Arteta seems to like the Trossard-for-Martinelli like-for-like change, so I doubt we’ll see the two combine down the left, which is a shame. One of the better ways for Arsenal to punish teams for sending extra men wide is to have a player like Trossard in the inside left channel. He’s more capable of doing attacking damage operating in the additional space left between wide and central defenders / midfielders than Granit Xhaka.

Another way to attack a wide double team is to have the winger tuck in a bit more and overlap the fullback. If Arsenal want to do that, perhaps the swap is to have Alex Zinchenko play left #8 in place of Granit Xhaka with Kieran Tierney at left back. Tierney is more apt to overlap than Zinchenko, and I like the idea of him slipping a ball inside to either Zinchenko or Martinelli for the pair to combine closer to the opposing goal. Or if Mikel Arteta doesn’t want to change his lineup, he could use that same attacking plan and encourage Zinchenko to overlap more frequently.

Part of the reason teams have been effective in double-teaming the Arsenal wide attackers is that Eddie Nketiah, not Gabriel Jesus, is playing through the middle. Nketiah is more a fox-in-the-box type who prefers to stay more central. Jesus roamed from side-to-side, creating overloads, interchanging with the wide attackers, and seeking space even when it’s closer to the outside channels. Teams really couldn’t commit the extra defender to the wing because Gabriel Jesus would exploit the newly created space to receive the ball and dribble into the box in a way that Eddie Nketiah does not.

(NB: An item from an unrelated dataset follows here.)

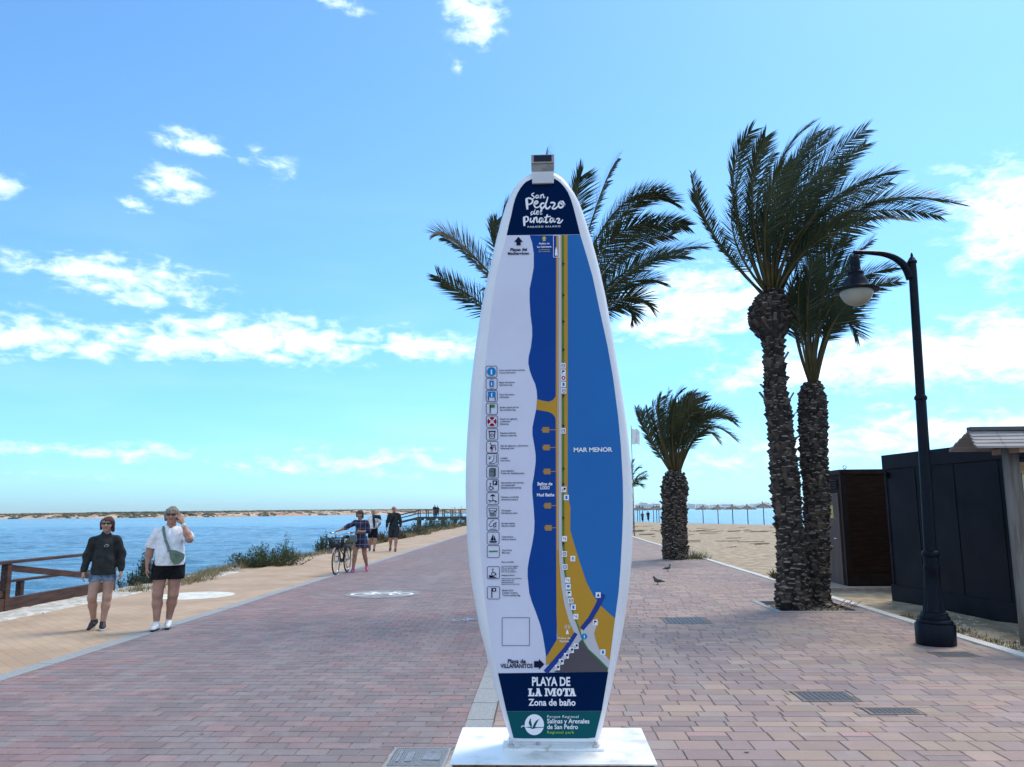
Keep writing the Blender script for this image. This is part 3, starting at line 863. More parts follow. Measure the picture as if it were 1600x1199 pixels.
# printed lines of text, set in the built-in face
def text_faces(txt, bold=0.0, spacing=1.0):
    cu = bpy.data.curves.new('lettering', 'FONT'); cu.body = txt; cu.size = 1; cu.resolution_u = 3; cu.space_character = spacing
    cu.offset = bold; cu.fill_mode = 'FRONT'
    ob = bpy.data.objects.new('lettering', cu); scene.collection.objects.link(ob)
    dg = bpy.context.evaluated_depsgraph_get(); dg.update()
    me = bpy.data.meshes.new_from_object(ob.evaluated_get(dg))
    vs = [(p.co.x, p.co.y) for p in me.vertices]; fs_ = [tuple(p.vertices) for p in me.polygons]
    bpy.data.objects.remove(ob); bpy.data.curves.remove(cu); bpy.data.meshes.remove(me)
    return vs, fs_
TPTS = {}
def put_text(pr, txt, x, y, h, width=None, align='L', bold=0.0, dk=0.0, spacing=1.0, maxsx=None):
    """x, y: picture position of the baseline; h: capital height in px; width: total width in px"""
    vs, fs_ = text_faces(txt, bold, spacing)
    x0, x1 = min(v[0] for v in vs), max(v[0] for v in vs)
    sc = h / .73
    sx = width / (x1 - x0) if width else sc * .86
    ox = {'L': 0, 'C': -.5, 'R': -1}[align] * (x1 - x0) * sx
    X0, Z0 = S(x, y); yy = lay(pr.k + dk)
    out = [(X0 + ((v[0] - x0) * sx + ox) * PXM, yy, Z0 + v[1] * sc * PXM) for v in vs]
    fs2 = []
    for f_ in fs_:
        a = sum(out[f_[i - 1]][0] * out[f_[i]][2] - out[f_[i]][0] * out[f_[i - 1]][2] for i in range(len(f_)))
        fs2.append(f_ if a > 0 else f_[::-1])
    pr.m.m = pr.mi; pr.m.add(out, fs2)
def word(txt, x, y, h, width, m, parent, name='map_lettering', align='L', bold=.012, k=6, spacing=1.0):
    p = Print(k); put_text(p, txt, x, y, h, width, align, bold, 0, spacing); return p.build(name, m, parent)

# inner outline of the printed film
IR = [(906.5, 367), (916, 398), (926, 433), (937, 485), (949, 540), (958, 591), (965.7, 650), (970, 696), (973, 751), (973.6, 790), (972.4, 832), (969.5, 887), (966.5, 925), (961, 966.5), (953.7, 1024.7), (949.5, 1050)]
IL = [(792, 368), (783, 400), (775, 433), (768, 480), (761, 540), (755.5, 600), (751, 660), (748.5, 710), (747.5, 760), (748.5, 810), (751, 860), (756, 920), (762, 970), (770, 1014), (779, 1051.5)]
p = Print(0); p.poly(IL[::-1] + IR); film = p.build('map_panel', C_WHITE, sign)
WAVE = [(827.7, 368), (831.5, 380), (834, 396), (834, 418), (831, 435), (827.5, 452), (827.5, 470), (829, 493), (831.4, 512), (831.6, 525), (829.5, 543), (826, 558), (825.5, 568), (828, 580), (832, 591), (836.3, 600.5), (838.6, 611), (839.3, 622), (838, 639), (834.5, 655), (832, 668), (832, 680), (834.5, 694), (837, 711), (837, 722), (834.5, 742), (831.7, 758), (831.7, 770), (834, 796), (835.2, 815), (834.5, 832), (831.7, 850), (827, 872), (824.5, 888), (824.4, 901.5), (827, 927), (831.5, 942), (837, 956), (844, 976), (848, 992), (851, 1010), (853.5, 1028)]
p = Print(1); p.poly(WAVE + [(870, 1000), (871, 368)]); p.build('lagoon_area', C_LAGOON, film)
p = Print(1); p.poly([(884, 367.5)] + IR[:-2] + [(930, 985), (884, 960)]); p.build('sea_area', C_SEA, film)
p = Print(2)
p.poly([(869, 368), (886.6, 367.4), (887, 500), (887, 640), (887, 775), (891.4, 793), (890.8, 828), (896, 846.4), (905, 876), (916, 909), (927, 931), (939, 947), (960.8, 966.5), (952.6, 1032), (935, 1013), (907.5, 985), (899, 992), (860, 1036), (853.2, 1040), (853, 1027.7), (871, 998), (869.5, 960), (868.8, 800), (868.2, 660)])
p.poly([(839.2, 624), (848, 626.5), (857, 628), (864, 625.5), (868, 620), (869.2, 610), (869.2, 664), (867.3, 652), (863, 646.5), (857, 644), (847, 642), (838, 640.5)], .2)
p.build('sand_area', C_SAND, film)
for (x, y) in ((853, 672), (854, 699.5), (855, 737), (856, 790.5), (857, 825)):
    p = Print(2.5); p.rrect(x, y, 5.2, 4.4, .8); p.strip([(x - 6.6, y), (x - 5.3, y)], 3.2); p.strip([(x + 5.3, y), (869, y - .3)], 1.3, .1); p.build('mud_bath_pier', C_TAN, film)
p = Print(3)
p.strip([(874.6, 368), (875, 500), (875, 700), (875.3, 840), (877, 880), (880.5, 915), (886, 945), (893.5, 970), (901, 986), (906, 996)], [4.2, 4.2, 4.2, 4.6, 6, 7, 8, 8.5, 9, 9])
p.poly([(908, 984), (921, 975), (932.5, 966), (934.5, 972), (931.5, 980), (928, 990), (931, 1001), (935.5, 1013), (938, 1022), (944, 1027.5), (953, 1031.5), (950.5, 1044), (930, 1026), (905, 1000)], .2)
p.poly([(899.5, 990.5), (907, 997), (866, 1050.4), (856.7, 1050.6)], .3)
p.build('road_area', C_GREY, film)
p = Print(3); p.strip([(871.2, 369), (871.6, 600), (871.4, 860)], 1.5, -.2); p.build('path_line', C_PINK, film)
p = Print(4); p.poly([(908.5, 999.5), (914, 1008), (921, 1017), (936, 1031), (949.8, 1043.5), (949.3, 1050), (866.3, 1050.6)]); p.build('town_area', C_DGREY, film)
p = Print(4.4)
p.strip([(852.5, 1050.5), (868, 1033), (884, 1014), (900, 989.5)], [8, 7.6, 7.2, 6]); p.strip([(909, 983), (922, 967), (932, 950), (938, 938), (943.4, 929)], [7, 7.4, 8, 8.4, 7]); p.build('channel_line', C_CHAN, film)
p = Print(4.8); p.strip([(879.6, 368), (879.8, 600), (880.2, 840), (882.4, 890), (887, 925), (893.5, 952), (901, 973), (908, 993), (912, 1004), (919, 1015), (936, 1031), (950, 1045.5)], [2.6, 2.8, 2.8, 2.6, 2.4, 2, 2, 2, 2, 2.2, 2.4, 2.4]); p.build('bike_lane_line', C_GREEN, film)
for y in (413, 462, 503, 547, 619, 666, 733, 757, 810, 850):
    p = Print(5.2); p.poly([(878.6, y - 4), (880, y - 2), (883, y), (880, y + 1), (879.8, y + 4), (878.8, y + 4)]); p.build('map_marker', C_INK, film)
# little pictogram tiles on the map
tiles = [(880, 572), (880, 582), (880.4, 591), (880.4, 601), (881, 611), (880, 673.5), (881, 765), (885, 777.6), (882, 842), (882, 865.7), (895, 873), (882.8, 886), (887, 906.6), (888, 916.7), (889, 927.5), (892, 938.5), (895.8, 948.8), (899.7, 963.5), (930, 972.8), (942, 1019), (900, 1009.6), (892.7, 1016), (885, 1024.7), (876.9, 1034), (871, 1043), (934.6, 929.8)]
kind = 'bfrwbbpwlkubLifbwsfwpppppS'
ICM = [C_INK, C_BLUE, C_RED, C_GREEN, C_TEXT, C_CAB]
for (x, y), kd in zip(tiles, kind):
    imb = MB(); pn, pb_, pr_ = Print(6.4, imb, 0), Print(6.4, imb, 1), Print(6.4, imb, 2)
    if (x, y) != (913, 994.5): Print(5.8, imb, 4).rrect(x, y, 3.9, 4.3, .8)
    if kd in 'bk': pn.frame(x, y, 2.2, 2.3, .4, .8); pn.strip([(x - 1.4, y), (x + 1.4, y)], .8, .1)
    elif kd == 'f': pn.strip([(x - 1.6, y - 2.8), (x - 1.6, y + 3)], .9); pn.poly([(x - 1.1, y - 2.8), (x + 2, y - 2.8), (x + 2, y - .4), (x - 1.1, y - .4)], .1)
    elif kd == 'r': pr_.strip([(x + 2.4 * math.cos(a * .524), y + 2.4 * math.sin(a * .524)) for a in range(12)], 1.7, closed=True)
    elif kd in 'wi': pb_.poly([(x - 2.2, y - 2.4), (x + 2.2, y - 2.4), (x + 2.2, y + 1.4), (x - 2.2, y + 1.4)]) if kd == 'i' else pb_.rrect(x, y, 1.7, 2.6, .6)
    elif kd == 'p': pn.rrect(x + 1, y - 1, 1.7, 1.7, .3); pn.strip([(x - 2.4, y - .5), (x - 2.2, y + 2.2), (x + .6, y + 2.4)], .8, .1)
    elif kd == 'u': pn.poly([(x - 2, y), (x - 1, y - 2), (x + 1, y - 2), (x + 2, y)]); pn.strip([(x - 2.5, y + 2), (x + 2.5, y + 2)], .9)
    elif kd == 'S': pn.poly([(x - 2.2, y + 2.4), (x, y - 2.8), (x + 2.2, y + 2.4)])
    else: pn.strip([(x - 2.2, y - 2), (x - .6, y + .4), (x + .8, y - 1.6), (x + 2, y + 2.2)], .9)
    imb.build('pictogram', ICM, film)
imb = MB(); Print(6, imb, 1).circ(913, 994.5, 4.6); put_text(Print(6.6, imb, 4), 'i', 913, 997, 5, 1.4, 'C', .03); imb.build('pictogram', ICM, film)
# windmill and lettering on the map
p = Print(6)
p.poly([(884, 991), (885, 985.5), (886.4, 984), (887.8, 985.5), (888.8, 991)])
for a in range(8):
    t_ = a * math.pi / 4 + .39; p.strip([(886.4 + 1.5 * math.cos(t_), 980.5 + 1.5 * math.sin(t_)), (886.4 + 5.4 * math.cos(t_), 979.5 + 4 * math.sin(t_))], .6, .1)
p.build('windmill_symbol', C_TEXT, film)
for args in (('Molino de', 871.5, 998.6, 3.0, 19, 'L', .015), ('Quintín', 874.5, 1003.4, 3.0, 14, 'L', .015), ('MAR MENOR', 896.5, 706.5, 6.9, 60, 'L', .03), ('Baños de', 851.5, 758.6, 5.0, 23, 'C', .03), ('LODO', 851.5, 764.8, 5.0, 14.5, 'C', .03), ('Mud Baths', 852.5, 775.8, 4.8, 27, 'C', .03), ('Molino de', 850.5, 382.4, 2.9, 17, 'C', .03), ('La Calcetera', 850.5, 387.4, 2.9, 23, 'C', .03)):
    word(*args[:5], C_TEXT, film, align=args[5], bold=args[6])
p = Print(6); p.frame(869.5, 385.5, 4.8, 17, .6, .7); p.poly([(867, 400), (867.6, 391), (869, 386), (870.6, 391), (871.6, 400)], .1); p.build('landmark_symbol', C_TEXT, film)
p = Print(6); p.poly([(848, 377.5), (848, 373.3), (846.2, 373.3), (850.2, 369.3), (854.2, 373.3), (852.4, 373.3), (852.4, 377.5)]); p.build('arrow', C_YEL, film)
word('y charcas', 850.5, 391.4, 2.0, 17, C_YEL, film, align='C'); word('de Coterillo', 850.5, 394.4, 2.0, 19, C_YEL, film, align='C')
p = Print(6); p.poly([(807, 384), (807, 378.6), (803.4, 378.6), (810.2, 370.6), (817, 378.6), (813.6, 378.6), (813.6, 384)]); p.build('arrow', C_INK, film)
word('Playas del', 810.5, 392.6, 5.2, 27, C_INK, film, align='C', bold=.03); word('Mediterráneo', 810.2, 398.4, 4.6, 35, C_INK, film, align='C', bold=.03)
word('Playa de', 807.5, 1036.2, 6.0, 27, C_INK, film, align='C', bold=.03); word('VILLANANITOS', 807.2, 1043.6, 6.2, 48.5, C_INK, film, align='C', bold=.03)
p = Print(6); p.poly([(834.5, 1033), (842, 1033), (842, 1029.6), (850.6, 1038), (842, 1046.4), (842, 1043), (834.5, 1043)]); p.build('arrow', C_INK, film)
p = Print(6); p.frame(806, 987, 21.3, 21.8, .3, .7); p.build('empty_frame', C_INK, film)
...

And that’s fine. Nketiah has been fantastic filling in at striker, better than anybody could have expected. But teams have adjusted to the forced change, and Arsenal have been slow to adapt in response. If Mikel Arteta wants more Gabriel Jesus-like stuff from his central attacker, he might try Leandro Trossard (possible) or Gabriel Martinelli (highly unlikely) through the middle. The issue with either of those changes is that neither of them provide the hold up play or anchor / pivot point that Nketiah does.

And if that wasn’t enough for Mikel Arteta to mull over, he must also account for what Manchester City might do. Will Pep Guardiola copy the defensive setup that has worked against Arsenal recently? I find it hard to believe that Riyad Mahrez and Jack Grealish are going to do the same defensive tracking back that Rico Henry and Mads Roerslev did for Brentford to double the Arsenal wide men. Guardiola, like Arteta, tends to ask a lot of his defenders, often exposing them 1-v-1 situations and expecting them to win the battle.

When the two clubs met in the FA Cup, the Arsenal wide players, particularly down the left side, came out on top. Leandro Trossard and later Gabriel Martinelli made mincemeat of Rico Lewis and Kyle Walker, respectively. That should be a plus match-up for the Gunners again on Wednesday regardless of who plays for City, so it might be best for Mikel Arteta to roll with what has worked for his side all season.

As I said, I don’t envy Mikel at all. He’s got a lot to consider. I guarantee you both the problem (if he sees it as one) and the solution are far more complex than we think.